■ **Data**:
_ _ _ _ _
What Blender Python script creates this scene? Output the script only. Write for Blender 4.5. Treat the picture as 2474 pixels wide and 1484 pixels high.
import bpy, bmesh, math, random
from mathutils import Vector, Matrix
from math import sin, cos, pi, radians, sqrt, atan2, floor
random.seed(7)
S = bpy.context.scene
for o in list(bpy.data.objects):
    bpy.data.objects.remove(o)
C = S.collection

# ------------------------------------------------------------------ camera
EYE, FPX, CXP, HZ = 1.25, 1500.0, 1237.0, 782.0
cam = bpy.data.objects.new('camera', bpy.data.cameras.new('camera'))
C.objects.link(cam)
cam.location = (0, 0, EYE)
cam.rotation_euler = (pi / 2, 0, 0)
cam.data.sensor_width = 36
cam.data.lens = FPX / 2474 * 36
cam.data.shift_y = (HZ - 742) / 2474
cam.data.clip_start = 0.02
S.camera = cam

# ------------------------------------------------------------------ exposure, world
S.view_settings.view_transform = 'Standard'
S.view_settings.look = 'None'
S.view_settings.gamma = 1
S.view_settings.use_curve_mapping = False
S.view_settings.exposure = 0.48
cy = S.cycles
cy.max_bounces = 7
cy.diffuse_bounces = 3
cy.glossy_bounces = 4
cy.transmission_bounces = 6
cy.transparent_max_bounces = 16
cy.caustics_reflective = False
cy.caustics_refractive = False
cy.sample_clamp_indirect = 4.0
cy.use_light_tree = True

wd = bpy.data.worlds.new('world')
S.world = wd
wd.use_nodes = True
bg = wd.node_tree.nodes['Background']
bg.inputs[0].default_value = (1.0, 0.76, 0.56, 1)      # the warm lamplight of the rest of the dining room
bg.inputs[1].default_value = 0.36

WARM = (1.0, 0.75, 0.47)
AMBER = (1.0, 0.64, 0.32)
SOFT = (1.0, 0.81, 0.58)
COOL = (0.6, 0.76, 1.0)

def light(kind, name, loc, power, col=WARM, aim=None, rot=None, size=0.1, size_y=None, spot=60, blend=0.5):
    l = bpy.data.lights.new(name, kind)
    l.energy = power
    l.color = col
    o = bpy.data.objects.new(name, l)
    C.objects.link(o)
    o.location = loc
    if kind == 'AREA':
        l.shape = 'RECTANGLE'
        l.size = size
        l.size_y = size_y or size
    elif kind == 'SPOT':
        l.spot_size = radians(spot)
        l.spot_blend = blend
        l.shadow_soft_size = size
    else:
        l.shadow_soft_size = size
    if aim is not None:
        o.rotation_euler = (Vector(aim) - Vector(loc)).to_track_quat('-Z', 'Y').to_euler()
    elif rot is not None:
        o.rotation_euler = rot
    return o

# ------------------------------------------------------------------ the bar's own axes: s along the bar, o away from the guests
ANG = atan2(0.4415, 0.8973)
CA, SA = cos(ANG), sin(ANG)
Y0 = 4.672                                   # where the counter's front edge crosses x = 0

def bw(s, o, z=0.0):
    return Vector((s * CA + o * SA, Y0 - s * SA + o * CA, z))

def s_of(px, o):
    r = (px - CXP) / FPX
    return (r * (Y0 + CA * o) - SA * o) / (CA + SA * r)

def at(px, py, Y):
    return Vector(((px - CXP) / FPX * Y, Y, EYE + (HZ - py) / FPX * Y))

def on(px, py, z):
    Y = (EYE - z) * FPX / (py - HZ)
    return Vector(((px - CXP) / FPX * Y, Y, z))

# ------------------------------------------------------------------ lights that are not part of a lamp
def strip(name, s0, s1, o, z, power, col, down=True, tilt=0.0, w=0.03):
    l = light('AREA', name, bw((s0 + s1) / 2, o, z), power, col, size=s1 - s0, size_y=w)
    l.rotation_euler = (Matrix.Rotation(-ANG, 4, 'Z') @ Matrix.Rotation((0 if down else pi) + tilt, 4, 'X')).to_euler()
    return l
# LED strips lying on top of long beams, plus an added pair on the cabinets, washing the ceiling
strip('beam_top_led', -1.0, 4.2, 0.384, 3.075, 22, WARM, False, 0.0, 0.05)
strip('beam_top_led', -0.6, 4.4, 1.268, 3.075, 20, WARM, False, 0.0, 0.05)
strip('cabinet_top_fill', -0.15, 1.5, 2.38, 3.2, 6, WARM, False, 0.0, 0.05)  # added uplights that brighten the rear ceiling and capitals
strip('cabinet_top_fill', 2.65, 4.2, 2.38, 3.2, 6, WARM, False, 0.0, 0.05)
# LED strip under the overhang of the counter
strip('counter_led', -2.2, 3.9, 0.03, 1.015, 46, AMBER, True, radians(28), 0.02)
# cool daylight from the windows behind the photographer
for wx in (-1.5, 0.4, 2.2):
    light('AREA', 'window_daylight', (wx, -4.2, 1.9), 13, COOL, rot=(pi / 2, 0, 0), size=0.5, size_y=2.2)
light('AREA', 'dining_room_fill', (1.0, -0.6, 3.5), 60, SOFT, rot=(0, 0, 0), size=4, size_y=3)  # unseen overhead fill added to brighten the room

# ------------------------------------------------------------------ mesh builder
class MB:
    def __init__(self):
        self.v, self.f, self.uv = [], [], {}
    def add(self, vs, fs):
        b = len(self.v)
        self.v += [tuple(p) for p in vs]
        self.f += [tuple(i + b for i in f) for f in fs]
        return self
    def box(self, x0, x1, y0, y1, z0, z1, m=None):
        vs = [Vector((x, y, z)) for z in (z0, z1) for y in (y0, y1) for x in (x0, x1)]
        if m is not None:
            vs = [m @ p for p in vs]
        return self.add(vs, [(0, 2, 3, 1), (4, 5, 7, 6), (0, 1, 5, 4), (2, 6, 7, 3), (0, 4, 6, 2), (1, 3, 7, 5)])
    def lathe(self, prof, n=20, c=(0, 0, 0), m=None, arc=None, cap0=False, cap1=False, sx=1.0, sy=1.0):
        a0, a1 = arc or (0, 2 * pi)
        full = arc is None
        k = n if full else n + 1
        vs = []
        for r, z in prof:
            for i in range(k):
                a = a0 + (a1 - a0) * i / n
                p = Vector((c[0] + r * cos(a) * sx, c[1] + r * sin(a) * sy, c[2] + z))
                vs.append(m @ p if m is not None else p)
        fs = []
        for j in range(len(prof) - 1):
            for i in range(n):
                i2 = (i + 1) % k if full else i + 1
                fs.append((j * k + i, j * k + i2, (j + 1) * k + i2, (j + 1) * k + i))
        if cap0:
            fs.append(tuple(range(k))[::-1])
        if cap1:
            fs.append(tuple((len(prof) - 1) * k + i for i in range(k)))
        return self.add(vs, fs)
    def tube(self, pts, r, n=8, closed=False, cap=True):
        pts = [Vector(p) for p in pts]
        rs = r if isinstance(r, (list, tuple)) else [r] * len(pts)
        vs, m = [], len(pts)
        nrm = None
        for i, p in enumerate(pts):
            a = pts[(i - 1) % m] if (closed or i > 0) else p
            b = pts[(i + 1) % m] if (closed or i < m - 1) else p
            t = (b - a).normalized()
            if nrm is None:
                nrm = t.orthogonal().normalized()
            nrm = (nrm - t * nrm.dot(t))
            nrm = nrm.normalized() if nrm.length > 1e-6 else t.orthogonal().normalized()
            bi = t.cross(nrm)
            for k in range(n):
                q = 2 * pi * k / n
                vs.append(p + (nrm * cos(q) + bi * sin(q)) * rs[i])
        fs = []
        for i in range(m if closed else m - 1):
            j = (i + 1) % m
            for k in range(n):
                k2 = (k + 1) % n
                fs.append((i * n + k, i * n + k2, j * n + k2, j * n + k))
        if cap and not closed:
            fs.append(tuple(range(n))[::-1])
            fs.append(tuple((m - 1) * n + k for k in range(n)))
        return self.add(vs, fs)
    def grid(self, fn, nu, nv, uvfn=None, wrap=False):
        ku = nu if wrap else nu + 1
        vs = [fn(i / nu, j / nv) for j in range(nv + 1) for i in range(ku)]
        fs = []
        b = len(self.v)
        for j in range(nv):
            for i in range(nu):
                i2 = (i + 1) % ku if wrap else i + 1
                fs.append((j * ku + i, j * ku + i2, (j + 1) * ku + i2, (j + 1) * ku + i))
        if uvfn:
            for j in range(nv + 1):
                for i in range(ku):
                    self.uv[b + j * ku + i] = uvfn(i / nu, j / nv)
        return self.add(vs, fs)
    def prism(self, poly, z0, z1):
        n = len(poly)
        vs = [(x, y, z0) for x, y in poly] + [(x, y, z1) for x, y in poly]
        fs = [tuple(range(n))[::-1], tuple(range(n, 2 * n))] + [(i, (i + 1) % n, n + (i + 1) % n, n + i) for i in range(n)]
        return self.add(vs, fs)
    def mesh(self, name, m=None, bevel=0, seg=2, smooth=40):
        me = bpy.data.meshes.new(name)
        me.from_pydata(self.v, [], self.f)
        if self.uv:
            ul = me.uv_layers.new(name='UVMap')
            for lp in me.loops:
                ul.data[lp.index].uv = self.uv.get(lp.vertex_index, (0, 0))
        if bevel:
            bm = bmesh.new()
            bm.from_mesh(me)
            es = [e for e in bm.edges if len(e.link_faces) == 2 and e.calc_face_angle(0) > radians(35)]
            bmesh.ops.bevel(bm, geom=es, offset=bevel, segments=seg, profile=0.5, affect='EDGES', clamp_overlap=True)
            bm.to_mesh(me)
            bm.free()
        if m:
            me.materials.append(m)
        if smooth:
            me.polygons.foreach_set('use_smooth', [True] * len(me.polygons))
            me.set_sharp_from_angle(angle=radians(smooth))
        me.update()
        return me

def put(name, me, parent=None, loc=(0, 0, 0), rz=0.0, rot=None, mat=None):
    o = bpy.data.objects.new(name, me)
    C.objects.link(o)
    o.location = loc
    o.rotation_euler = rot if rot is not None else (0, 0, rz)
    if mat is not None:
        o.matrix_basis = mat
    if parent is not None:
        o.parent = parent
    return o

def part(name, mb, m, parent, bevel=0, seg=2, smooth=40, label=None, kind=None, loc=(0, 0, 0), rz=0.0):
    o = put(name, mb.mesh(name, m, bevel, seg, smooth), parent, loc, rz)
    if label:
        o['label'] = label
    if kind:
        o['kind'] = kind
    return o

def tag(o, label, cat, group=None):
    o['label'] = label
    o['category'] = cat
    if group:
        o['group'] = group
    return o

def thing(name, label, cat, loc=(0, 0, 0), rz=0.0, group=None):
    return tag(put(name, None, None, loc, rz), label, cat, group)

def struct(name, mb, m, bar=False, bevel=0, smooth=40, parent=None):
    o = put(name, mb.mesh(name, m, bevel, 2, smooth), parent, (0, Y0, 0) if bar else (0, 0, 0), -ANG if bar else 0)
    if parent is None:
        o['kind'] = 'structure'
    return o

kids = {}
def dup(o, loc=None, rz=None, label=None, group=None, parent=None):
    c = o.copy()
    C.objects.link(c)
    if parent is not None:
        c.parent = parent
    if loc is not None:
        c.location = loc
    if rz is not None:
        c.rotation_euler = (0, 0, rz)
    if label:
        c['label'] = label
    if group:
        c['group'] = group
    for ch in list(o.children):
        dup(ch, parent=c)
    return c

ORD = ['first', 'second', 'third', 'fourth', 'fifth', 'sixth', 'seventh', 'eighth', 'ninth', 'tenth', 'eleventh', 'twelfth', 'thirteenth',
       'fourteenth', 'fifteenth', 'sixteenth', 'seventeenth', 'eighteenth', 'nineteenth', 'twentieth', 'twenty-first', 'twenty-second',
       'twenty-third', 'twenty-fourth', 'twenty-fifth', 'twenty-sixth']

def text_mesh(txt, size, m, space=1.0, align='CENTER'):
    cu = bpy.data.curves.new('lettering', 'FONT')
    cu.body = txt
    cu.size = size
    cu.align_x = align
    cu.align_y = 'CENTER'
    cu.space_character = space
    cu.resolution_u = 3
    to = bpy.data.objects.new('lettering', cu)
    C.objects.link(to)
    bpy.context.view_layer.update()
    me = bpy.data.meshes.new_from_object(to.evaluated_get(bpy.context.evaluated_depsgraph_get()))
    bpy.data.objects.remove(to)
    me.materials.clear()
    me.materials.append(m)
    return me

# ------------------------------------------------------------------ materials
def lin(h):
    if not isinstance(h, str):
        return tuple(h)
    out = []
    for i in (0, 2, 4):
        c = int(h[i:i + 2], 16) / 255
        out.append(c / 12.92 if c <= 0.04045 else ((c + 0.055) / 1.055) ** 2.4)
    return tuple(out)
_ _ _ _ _
■ **Task**: Repeat exactly, please, each line from the beginning of the data through the line with "C = S.collection" in it, and only those lines.

■ **Result for this task**:
What Blender Python script creates this scene? Output the script only. Write for Blender 4.5. Treat the picture as 2474 pixels wide and 1484 pixels high.
import bpy, bmesh, math, random
from mathutils import Vector, Matrix
from math import sin, cos, pi, radians, sqrt, atan2, floor
random.seed(7)
S = bpy.context.scene
for o in list(bpy.data.objects):
    bpy.data.objects.remove(o)
C = S.collection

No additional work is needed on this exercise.